Exercise directions: Set all the material down again unchanged, without the pictures.

Stored data:
+===+

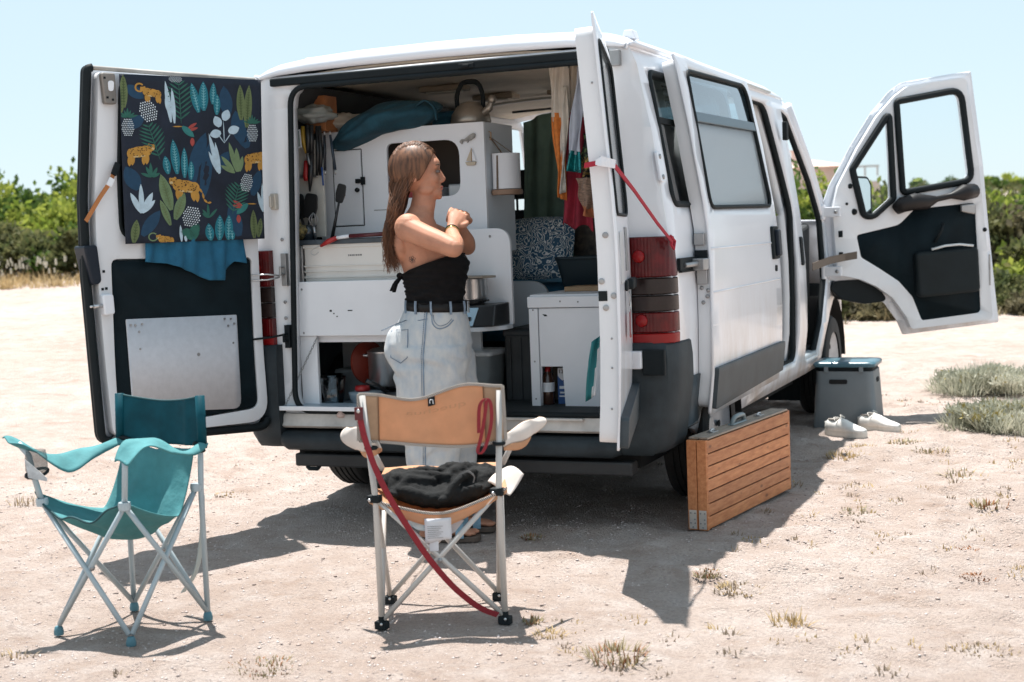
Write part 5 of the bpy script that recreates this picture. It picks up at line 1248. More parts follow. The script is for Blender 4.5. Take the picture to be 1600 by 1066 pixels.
# pale spiky leaves
for a_ in ((462,370,437,155,26),(480,375,470,190,22),(452,320,436,240,20),(300,842,248,735,30),(302,842,302,690,26),(305,842,358,735,32),(308,840,368,775,26),(708,640,655,425,26),(712,636,688,470,22),(700,632,652,520,20),(500,1000,495,910,18),(525,1000,520,960,16),(940,850,910,740,24),(945,850,940,690,22)):
    leaf("pale_leaf_print", *a_)
for x, y, a in ((705,365,-2.0),(748,330,-1.2),(695,425,2.9),(785,405,-.4)):
    leaf("pale_leaf_print", x-math.cos(a)*26, y-math.sin(a)*26, x+math.cos(a)*36, y+math.sin(a)*36, 46)
for a_ in ((738,475,700,420,5),(738,475,735,350,5),(738,475,775,420,5)): leaf("pale_leaf_print", *a_, n=3)
for a_ in ((515,375,505,150,95),(400,565,345,375,80),(440,480,330,400,1),(770,860,810,690,80),(570,1000,545,930,70)):
    if a_[4] > 1: fern("green_leaf_print", *a_)
for a_ in ((785,625,720,545,26),(800,630,762,470,26),(805,630,800,500,30),(815,628,832,545,24),(790,635,715,595,24),(355,655,305,635,16),(355,655,330,600,16),(355,655,352,580,16),(360,655,385,605,16),(360,655,398,635,16),(640,875,610,850,14),(642,875,640,800,14),(645,875,690,828,14),(642,875,612,830,14)):
    leaf("green_leaf_print" if a_[1] > 640 else "sage_leaf_print", *a_)
for a_ in ((448,830,400,640,62),(468,880,525,740,56),(440,910,392,775,36)): ribbed("sage_leaf_print", "olive_leaf_print", *a_)
pine(350,315,45,60,-.3,False); pine(248,400,32,50); pine(890,420,32,52); pine(555,868,48,60,.2,False); pine(850,690,34,54,.2,False); pine(490,145,36,18,0,False)
leopard(300,525,.82,-1,True,0); leopard(530,705,.95,1); leopard(905,555,.85,-1,True,0); leopard(370,220,.62,1,True,0); leopard(415,985,.55,1,False,0)
for k in range(16):
    a = .4+5.0*k/15; blob("leopard_print", 310+20*math.cos(a), 195+20*math.sin(a), 5, 5, n=6); blob("sage_leaf_print", 350+20*math.cos(a), 968+20*math.sin(a), 4, 4, n=6)
for cx, cy, f_ in ((550,420,1),(820,835,-1)):
    leaf("bird_green_print", cx-f_*30, cy-30, cx+f_*30, cy+25, 34); leaf("bird_red_print", cx, cy-20, cx+f_*45, cy-50, 16); leaf("bird_red_print", cx+f_*5, cy-10, cx+f_*50, cy-25, 16)
    leaf("bird_red_print", cx+f_*20, cy+30, cx+f_*20, cy+75, 22); leaf("leopard_print", cx-f_*30, cy-30, cx-f_*82, cy-28, 7, n=3)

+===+

Written response:
Write part 5 of the bpy script that recreates this picture. It picks up at line 1248. More parts follow. The script is for Blender 4.5. Take the picture to be 1600 by 1066 pixels.
# pale spiky leaves
for a_ in ((462,370,437,155,26),(480,375,470,190,22),(452,320,436,240,20),(300,842,248,735,30),(302,842,302,690,26),(305,842,358,735,32),(308,840,368,775,26),(708,640,655,425,26),(712,636,688,470,22),(700,632,652,520,20),(500,1000,495,910,18),(525,1000,520,960,16),(940,850,910,740,24),(945,850,940,690,22)):
    leaf("pale_leaf_print", *a_)
for x, y, a in ((705,365,-2.0),(748,330,-1.2),(695,425,2.9),(785,405,-.4)):
    leaf("pale_leaf_print", x-math.cos(a)*26, y-math.sin(a)*26, x+math.cos(a)*36, y+math.sin(a)*36, 46)
for a_ in ((738,475,700,420,5),(738,475,735,350,5),(738,475,775,420,5)): leaf("pale_leaf_print", *a_, n=3)
for a_ in ((515,375,505,150,95),(400,565,345,375,80),(440,480,330,400,1),(770,860,810,690,80),(570,1000,545,930,70)):
    if a_[4] > 1: fern("green_leaf_print", *a_)
for a_ in ((785,625,720,545,26),(800,630,762,470,26),(805,630,800,500,30),(815,628,832,545,24),(790,635,715,595,24),(355,655,305,635,16),(355,655,330,600,16),(355,655,352,580,16),(360,655,385,605,16),(360,655,398,635,16),(640,875,610,850,14),(642,875,640,800,14),(645,875,690,828,14),(642,875,612,830,14)):
    leaf("green_leaf_print" if a_[1] > 640 else "sage_leaf_print", *a_)
for a_ in ((448,830,400,640,62),(468,880,525,740,56),(440,910,392,775,36)): ribbed("sage_leaf_print", "olive_leaf_print", *a_)
pine(350,315,45,60,-.3,False); pine(248,400,32,50); pine(890,420,32,52); pine(555,868,48,60,.2,False); pine(850,690,34,54,.2,False); pine(490,145,36,18,0,False)
leopard(300,525,.82,-1,True,0); leopard(530,705,.95,1); leopard(905,555,.85,-1,True,0); leopard(370,220,.62,1,True,0); leopard(415,985,.55,1,False,0)
for k in range(16):
    a = .4+5.0*k/15; blob("leopard_print", 310+20*math.cos(a), 195+20*math.sin(a), 5, 5, n=6); blob("sage_leaf_print", 350+20*math.cos(a), 968+20*math.sin(a), 4, 4, n=6)
for cx, cy, f_ in ((550,420,1),(820,835,-1)):
    leaf("bird_green_print", cx-f_*30, cy-30, cx+f_*30, cy+25, 34); leaf("bird_red_print", cx, cy-20, cx+f_*45, cy-50, 16); leaf("bird_red_print", cx+f_*5, cy-10, cx+f_*50, cy-25, 16)
    leaf("bird_red_print", cx+f_*20, cy+30, cx+f_*20, cy+75, 22); leaf("leopard_print", cx-f_*30, cy-30, cx-f_*82, cy-28, 7, n=3)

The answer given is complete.